§ GIVEN PROBLEM
Leave out the pictures, then reproduce the rest of the material exactly.

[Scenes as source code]
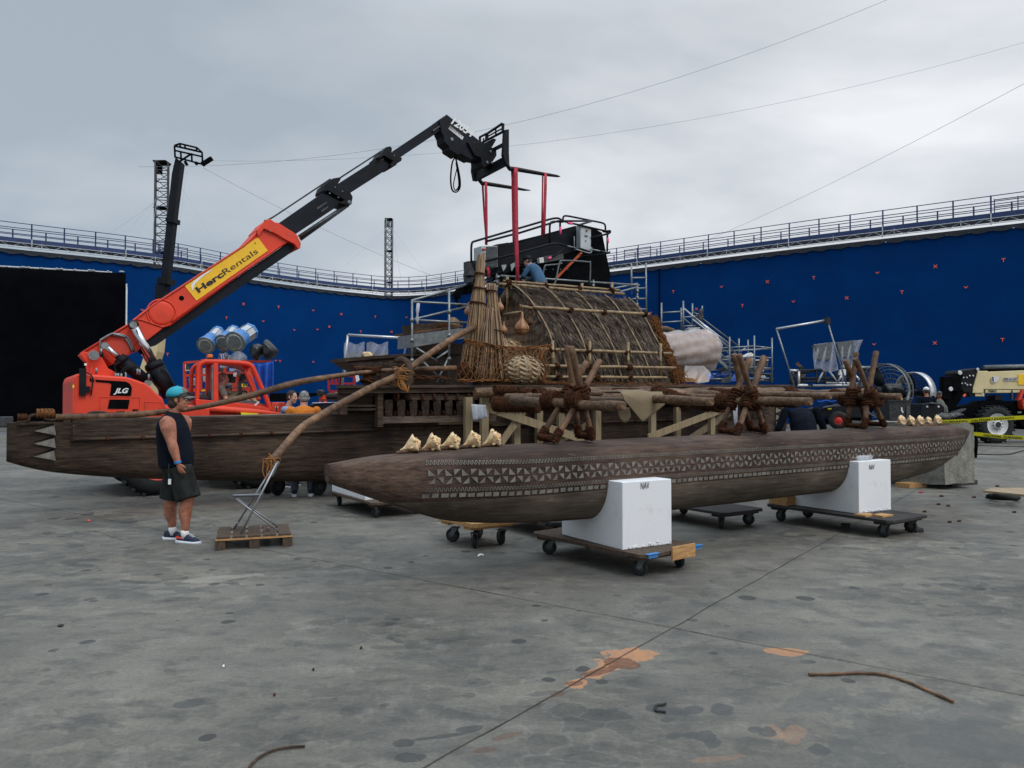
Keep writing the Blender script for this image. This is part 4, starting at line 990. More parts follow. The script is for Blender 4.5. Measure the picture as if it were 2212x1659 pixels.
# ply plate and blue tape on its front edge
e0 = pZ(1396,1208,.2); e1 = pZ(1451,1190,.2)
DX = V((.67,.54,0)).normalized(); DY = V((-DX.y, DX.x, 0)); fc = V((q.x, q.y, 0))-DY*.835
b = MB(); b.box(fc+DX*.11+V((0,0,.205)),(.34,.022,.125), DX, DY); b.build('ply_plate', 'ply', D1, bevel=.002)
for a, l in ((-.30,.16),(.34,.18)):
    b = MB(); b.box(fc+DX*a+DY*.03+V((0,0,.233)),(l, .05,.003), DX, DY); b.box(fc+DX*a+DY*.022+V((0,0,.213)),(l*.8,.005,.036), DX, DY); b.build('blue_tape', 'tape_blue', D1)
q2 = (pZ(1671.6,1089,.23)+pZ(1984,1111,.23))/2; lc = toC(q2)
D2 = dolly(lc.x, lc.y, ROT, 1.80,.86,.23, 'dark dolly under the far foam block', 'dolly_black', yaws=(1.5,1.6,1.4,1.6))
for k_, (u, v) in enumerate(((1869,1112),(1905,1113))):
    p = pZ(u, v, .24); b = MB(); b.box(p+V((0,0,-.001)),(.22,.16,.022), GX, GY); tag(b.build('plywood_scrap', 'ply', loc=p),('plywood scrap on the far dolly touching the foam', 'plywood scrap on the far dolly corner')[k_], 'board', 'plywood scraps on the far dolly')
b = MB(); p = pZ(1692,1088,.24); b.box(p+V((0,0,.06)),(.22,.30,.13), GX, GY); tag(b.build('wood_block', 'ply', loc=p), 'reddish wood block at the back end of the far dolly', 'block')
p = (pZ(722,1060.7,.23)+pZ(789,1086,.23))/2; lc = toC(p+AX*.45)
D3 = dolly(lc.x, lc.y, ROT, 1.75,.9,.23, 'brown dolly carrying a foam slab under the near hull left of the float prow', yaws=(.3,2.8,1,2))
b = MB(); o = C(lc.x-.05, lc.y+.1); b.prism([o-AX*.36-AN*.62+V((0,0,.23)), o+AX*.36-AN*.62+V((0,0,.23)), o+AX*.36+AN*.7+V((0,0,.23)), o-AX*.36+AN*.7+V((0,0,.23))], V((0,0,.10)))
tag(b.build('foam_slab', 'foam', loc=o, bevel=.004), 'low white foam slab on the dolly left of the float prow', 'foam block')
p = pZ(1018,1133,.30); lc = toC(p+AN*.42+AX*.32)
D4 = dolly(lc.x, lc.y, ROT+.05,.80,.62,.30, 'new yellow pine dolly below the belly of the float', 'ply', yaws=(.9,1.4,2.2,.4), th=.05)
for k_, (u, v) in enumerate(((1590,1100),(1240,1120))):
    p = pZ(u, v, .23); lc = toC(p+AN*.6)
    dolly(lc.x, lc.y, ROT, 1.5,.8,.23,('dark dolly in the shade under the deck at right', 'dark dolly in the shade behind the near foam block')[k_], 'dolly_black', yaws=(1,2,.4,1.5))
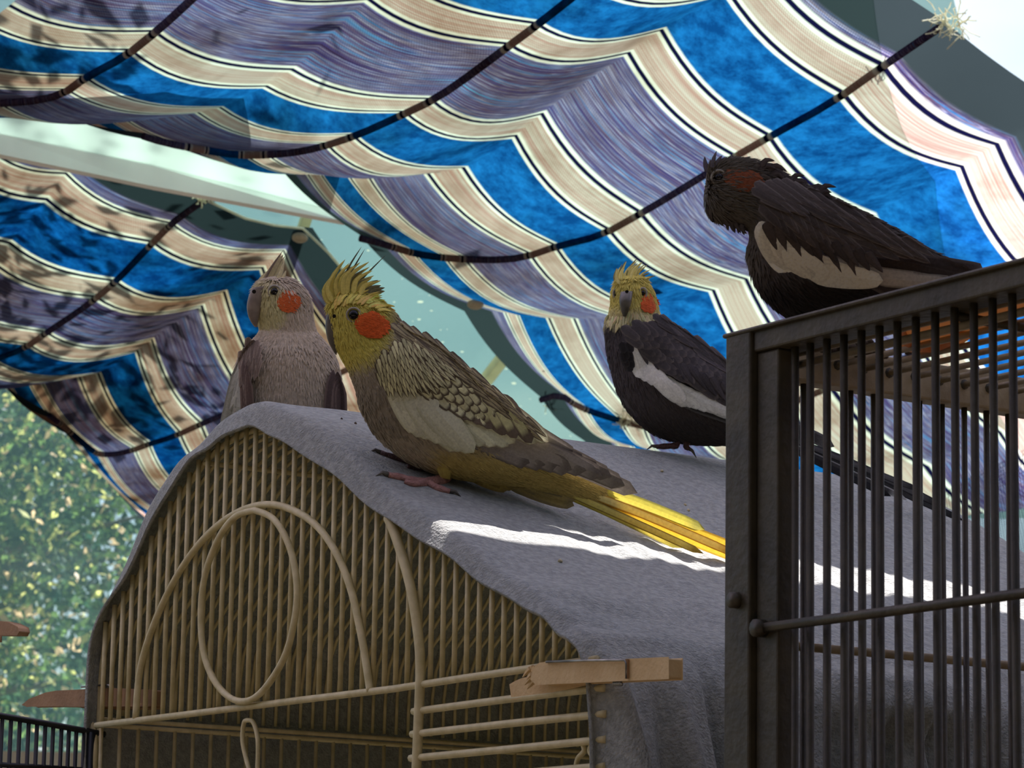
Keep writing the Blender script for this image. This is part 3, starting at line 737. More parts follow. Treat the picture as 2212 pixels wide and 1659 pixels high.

§ TASK OUTPUT
Keep writing the Blender script for this image. This is part 4, starting at line 990. More parts follow. The script is for Blender 4.5. Measure the picture as if it were 2212x1659 pixels.
# ply plate and blue tape on its front edge
e0 = pZ(1396,1208,.2); e1 = pZ(1451,1190,.2)
DX = V((.67,.54,0)).normalized(); DY = V((-DX.y, DX.x, 0)); fc = V((q.x, q.y, 0))-DY*.835
b = MB(); b.box(fc+DX*.11+V((0,0,.205)),(.34,.022,.125), DX, DY); b.build('ply_plate', 'ply', D1, bevel=.002)
for a, l in ((-.30,.16),(.34,.18)):
    b = MB(); b.box(fc+DX*a+DY*.03+V((0,0,.233)),(l, .05,.003), DX, DY); b.box(fc+DX*a+DY*.022+V((0,0,.213)),(l*.8,.005,.036), DX, DY); b.build('blue_tape', 'tape_blue', D1)
q2 = (pZ(1671.6,1089,.23)+pZ(1984,1111,.23))/2; lc = toC(q2)
D2 = dolly(lc.x, lc.y, ROT, 1.80,.86,.23, 'dark dolly under the far foam block', 'dolly_black', yaws=(1.5,1.6,1.4,1.6))
for k_, (u, v) in enumerate(((1869,1112),(1905,1113))):
    p = pZ(u, v, .24); b = MB(); b.box(p+V((0,0,-.001)),(.22,.16,.022), GX, GY); tag(b.build('plywood_scrap', 'ply', loc=p),('plywood scrap on the far dolly touching the foam', 'plywood scrap on the far dolly corner')[k_], 'board', 'plywood scraps on the far dolly')
b = MB(); p = pZ(1692,1088,.24); b.box(p+V((0,0,.06)),(.22,.30,.13), GX, GY); tag(b.build('wood_block', 'ply', loc=p), 'reddish wood block at the back end of the far dolly', 'block')
p = (pZ(722,1060.7,.23)+pZ(789,1086,.23))/2; lc = toC(p+AX*.45)
D3 = dolly(lc.x, lc.y, ROT, 1.75,.9,.23, 'brown dolly carrying a foam slab under the near hull left of the float prow', yaws=(.3,2.8,1,2))
b = MB(); o = C(lc.x-.05, lc.y+.1); b.prism([o-AX*.36-AN*.62+V((0,0,.23)), o+AX*.36-AN*.62+V((0,0,.23)), o+AX*.36+AN*.7+V((0,0,.23)), o-AX*.36+AN*.7+V((0,0,.23))], V((0,0,.10)))
tag(b.build('foam_slab', 'foam', loc=o, bevel=.004), 'low white foam slab on the dolly left of the float prow', 'foam block')
p = pZ(1018,1133,.30); lc = toC(p+AN*.42+AX*.32)
D4 = dolly(lc.x, lc.y, ROT+.05,.80,.62,.30, 'new yellow pine dolly below the belly of the float', 'ply', yaws=(.9,1.4,2.2,.4), th=.05)
for k_, (u, v) in enumerate(((1590,1100),(1240,1120))):
    p = pZ(u, v, .23); lc = toC(p+AN*.6)
    dolly(lc.x, lc.y, ROT, 1.5,.8,.23,('dark dolly in the shade under the deck at right', 'dark dolly in the shade behind the near foam block')[k_], 'dolly_black', yaws=(1,2,.4,1.5))
Keep writing the Blender script for this image. This is part 3, starting at line 737. More parts follow. Treat the picture as 2212 pixels wide and 1659 pixels high.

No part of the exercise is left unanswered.